IPARK Hyundai Development said on the 20th that it will introduce a one-stop worker management system using digital technology and DX at the construction site of Cheonan IPARK City districts 5 and 6, which is under construction in Seobuk-gu, Seongseong-dong, Cheonan, South Chungcheong Province.
The system shifts the safety and health management method, which had relied on paper documents and in-person checks by staff, to a digital-based approach. It was designed to handle every step in a single flow, from checking the health status of workers entering the site to safety training and health questionnaires. The core is the organic consolidation of various technologies—contactless biosignal measurement, facial recognition, tablet-based training, and multilingual support—using the integrated safety training center shared by the two adjacent districts as a hub.
IPARK Hyundai Development has steadily strengthened safety training for foreign workers. It operates multilingual safety training videos in Chinese, Vietnamese, and Thai, and has also conducted safety training and emergency evacuation drills for foreign workers with professional interpreters. Cheonan IPARK City districts 5 and 6 apply digital technology to that operating experience, further advancing the safety management system.
IPARK Hyundai Development introduced contactless biosignal measurement kiosks at the site so that workers' health conditions can be checked in real time. When a worker stands in front of a kiosk, it automatically measures key biometric information such as blood pressure, pulse, oxygen saturation, and stress, and can also check for alcohol consumption.
The measurement results and health questionnaire responses are linked in real time to the manager's screen, enabling quick checks for any health issues. As the method of recording health information on paper and having staff verify it directly has been automated, safety managers can focus more on morning site inspections and managing hazardous work.
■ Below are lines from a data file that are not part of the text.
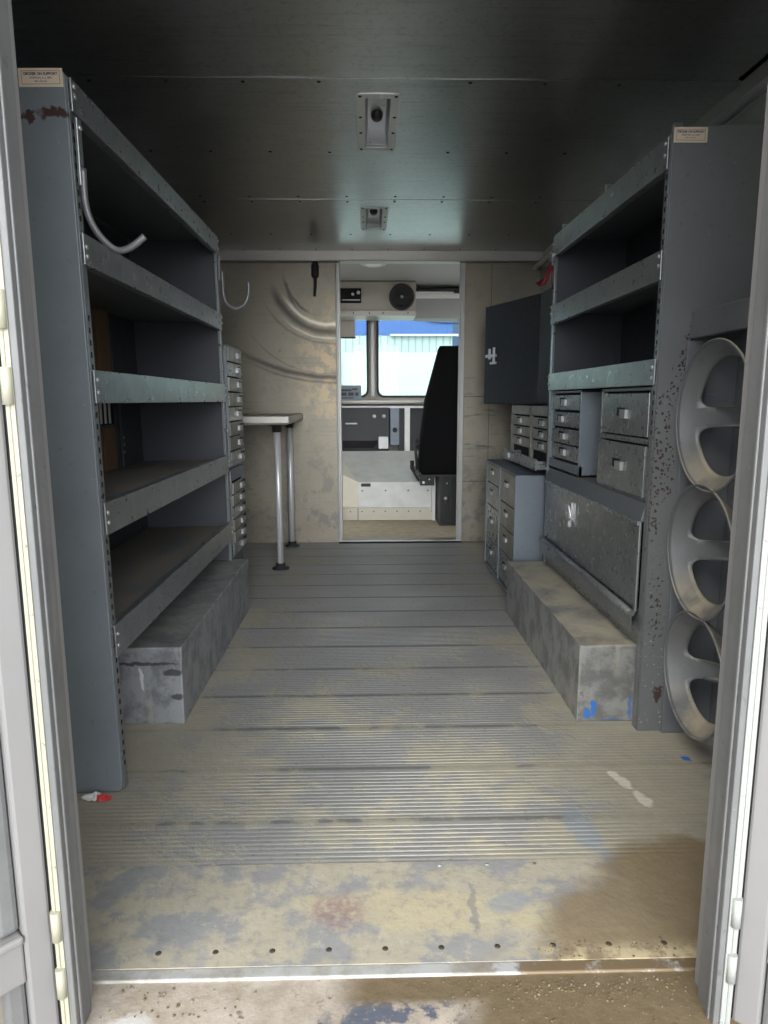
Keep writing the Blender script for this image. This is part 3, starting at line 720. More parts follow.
# near end panel with folded front flange and rounded foot
pl = [(XB,0),(XL-.012,0),(XL-.002,.008),(XL,.03),(XL,1.70),(XL-.012,1.711),(XB,1.711)]
m = MB(); m.prism(pl, 'Y', 1.631, 1.643)
m.build('end_panel', M['panel'], t, .0015, label='near end panel with rust streak')
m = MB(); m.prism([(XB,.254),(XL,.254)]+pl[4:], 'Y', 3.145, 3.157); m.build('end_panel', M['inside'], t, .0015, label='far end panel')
m = MB(); m.box(XL-.012, XL-.010+.010, 1.6435, 1.672, .0, 1.70); post_slots(m, XL, 1.6435, 1.672, .06, 1.2, 1, 1); post_slots(m, XL, 1.6435, 1.672, 1.4, 1.6, 1, 1)
p = sub(m.build('post', [M['lip'], M['black']], t, .0015))
for z in (1.685,1.665,1.345,1.325,1.045,1.015,.725,.70,.415,.385):
    m = MB(); m.disc((XL+.006, 1.662, z), .0065, (1,0,0), h=.005); m.build('bolt', M['bolt'], p)
m = MB(); m.box(XL-.012, XL, 3.12, 3.1445, .254, 1.70)
p = sub(m.build('post', M['lip'], t, .0015))
for z in (1.68,1.65,1.36,1.335,1.05,1.02,.72,.70,.41,.39,.55,.86):
    m = MB(); m.disc((XL+.006, 3.132, z), .0065, (1,0,0), h=.005); m.build('bolt', M['bolt'], p)
for i, (z0, z1) in enumerate(((1.63,1.70),(1.305,1.375),(.99,1.068),(.67,.75),(.355,.44))):
    if i == 0: s0, s1 = z1-.008, z1-.002
    else: s0, s1 = z1-.03, z1-.022
    m = MB(); m.box(XB+.010, XL-.014, 1.644, 3.1445, s0, s1)
    s = sub(m.build('shelf', M['shelf'], t))
    m = MB(); m.prism([(XL+.001,z0),(XL+.006,z0),(XL+.006,z1),(XL-.014,z1),(XL-.014,z1-.004),(XL+.001,z1-.004)], 'Y', 1.650, 3.140)
    m.box(XL-.02, XL+.001, 1.650, 3.140, z0, z0+.004)
    m.build('lip', M['lip'], s, .0015)
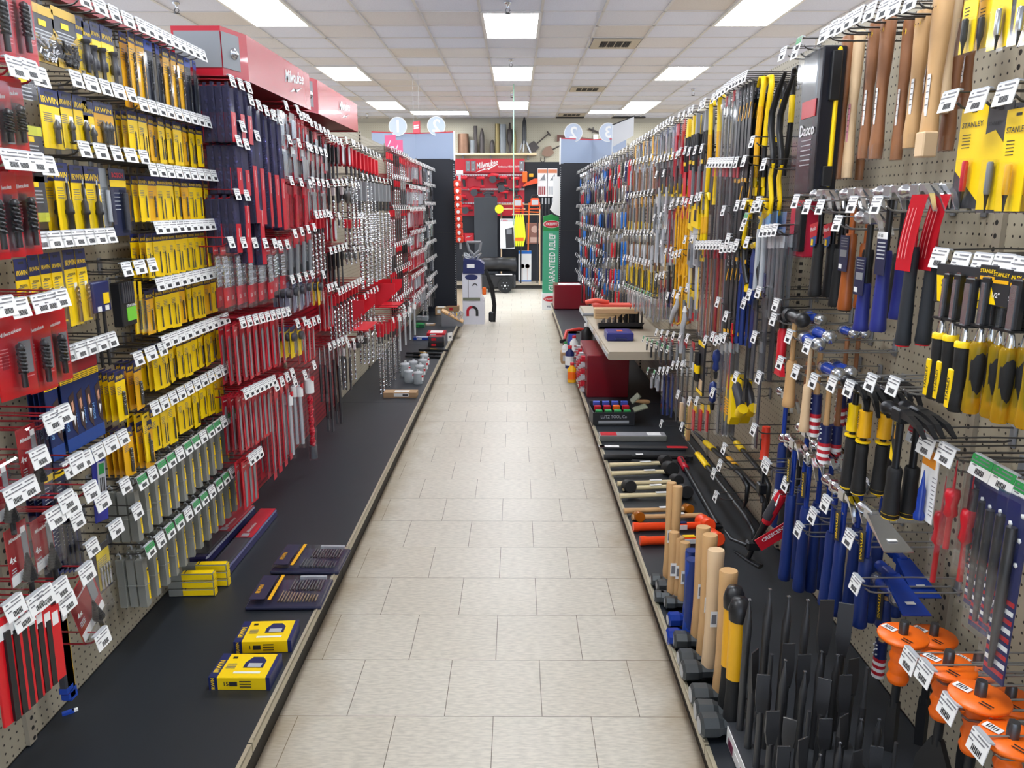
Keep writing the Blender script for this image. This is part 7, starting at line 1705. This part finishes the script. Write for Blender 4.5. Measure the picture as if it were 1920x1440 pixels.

New worker training and safety procedures were also digitized using facial recognition and tablets. After verifying identity through facial recognition, workers can complete steps such as language selection, safety training, health checks, and electronic signatures on a tablet.
In particular, eye-tracking technology was applied to the safety training to check concentration levels, and existing paper pledges and personal information consent forms were digitized to build a paperless environment. All records are stored and managed in real time, improving data reliability and work efficiency.
Based on the work histories of foreign workers employed at existing sites, 14 languages are supported, including Khmer, Vietnamese, Mongolian, Thai, and Chinese. The tablet-based training system arranges the language selection screen in order of the countries with the most registered foreign workers at the site, and after training ends, it automatically returns to the default language so the next worker can use it immediately.
A training room design centered on pictograms that convey information through images rather than text was also applied so that safety rules can be understood intuitively even when languages differ. Inside the training room, floor and wall designs guide the flow from the entrance to the kiosk, blood pressure monitor, tablet training, questionnaire, and exit, allowing workers to move in order on their own without assistance from staff.
Previously, workers wrote their names and affiliations on paper, which staff then checked against a roster, and blood pressure results were printed as stickers and attached to documents for management. Under the new system, when subcontractors pre-register worker information by trade, a worker's identity is confirmed immediately upon arrival through kiosk facial recognition, and the relevant information is automatically consolidated on the tablet screen.
Health managers can process tasks directly based on what is displayed on the screen without having to locate or check documents separately. Thanks to the structure in which measurement, training, and questionnaires proceed continuously, worker wait times are reduced, and safety managers can focus on site management instead of paperwork.
An IPARK Hyundai Development official said, "Cheonan IPARK City districts 5 and 6 is a case that applies DX and digital technology in earnest to construction site safety management, and it is meaningful in that it has shifted methods once checked manually and recorded on paper to a data-based system."